Côté Ciudadanos, la porte a tout grand gouvernement de gauche a rapidement été fermée, en faisant savoir qu’on envisageait pour rien au monde de gouverner avec Podemos, « Nous ne voulons pas mettre l’économie espagnole entre les mains de Podemos, qui suit les modèles de la Grèce et du Venezuela », a déclaré leur chef de file Albert Rivera. Selon El Pais, ce dernier serait d’ailleurs en bonne discussion avec Mario Rajoy. Mais même si le PP et Ciudadanos s’entendaient, ils n’auraient toujours pas de majorité suffisante.  
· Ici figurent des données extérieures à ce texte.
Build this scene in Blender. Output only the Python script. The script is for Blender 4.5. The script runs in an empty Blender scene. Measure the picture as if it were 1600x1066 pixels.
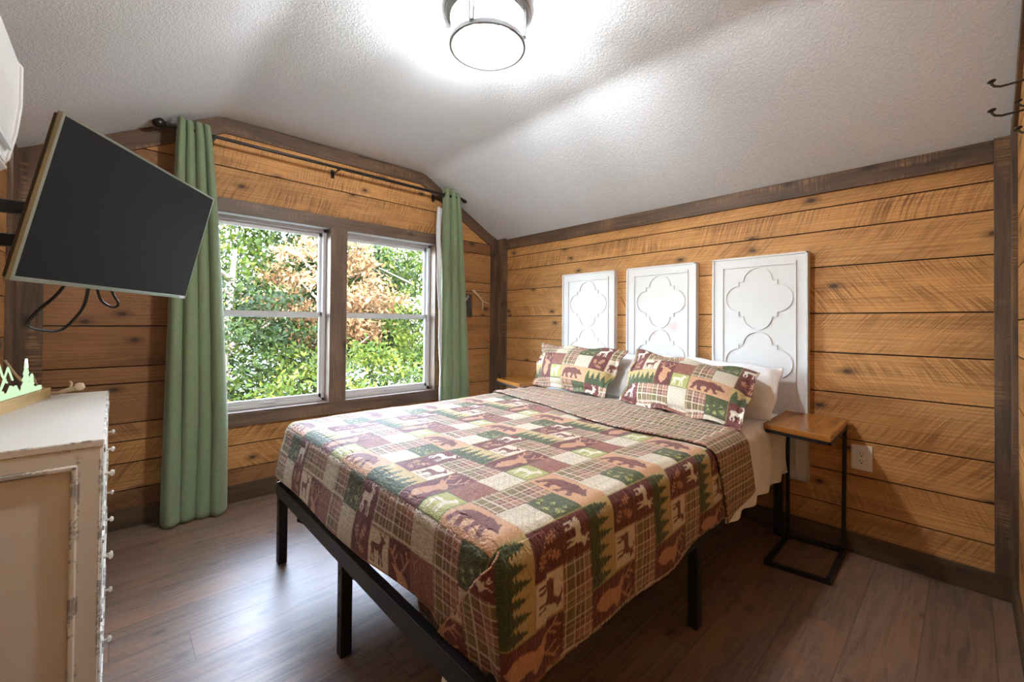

Pedro Sánchez se retrouve donc avec un éventail de choix limités. Soit tenter de remettre le PSOE sur la voie de l’alternative de gauche en formant une coalition minoritaire avec Podemos – Ciudadanos ayant indiqué être prêt à s’abstenir lors du vote de confiance. Ce gouvernement fragile marquerait une vraie rupture avec les dix dernières années, un pari sur l’avenir. Soit, sous le poids des barons, accepter finalement la proposition d’une grande coalition PP-Ciudadanos-PSOE que défend Mario Rajoy depuis le soir des résultats des élections générales, faisant de nouveau du leader du PP l’homme fort du pays et risquant de voir son parti suivre le même chemin que le Pasok grec. L’austérité coûte cher aux partis, particulièrement lorsqu’elle est menée par ceux se revendiquant de la social-démocratie.

Si aucun gouvernement n’est formé dans les deux mois après la désignation par le roi Felipe VI d’un candidat à la présidence du gouvernement, les électeurs seront de nouveau appeler à s’exprimer dans les urnes. Un scrutin qui pourrait voir alors reculer de manière encore plus importante le PSOE.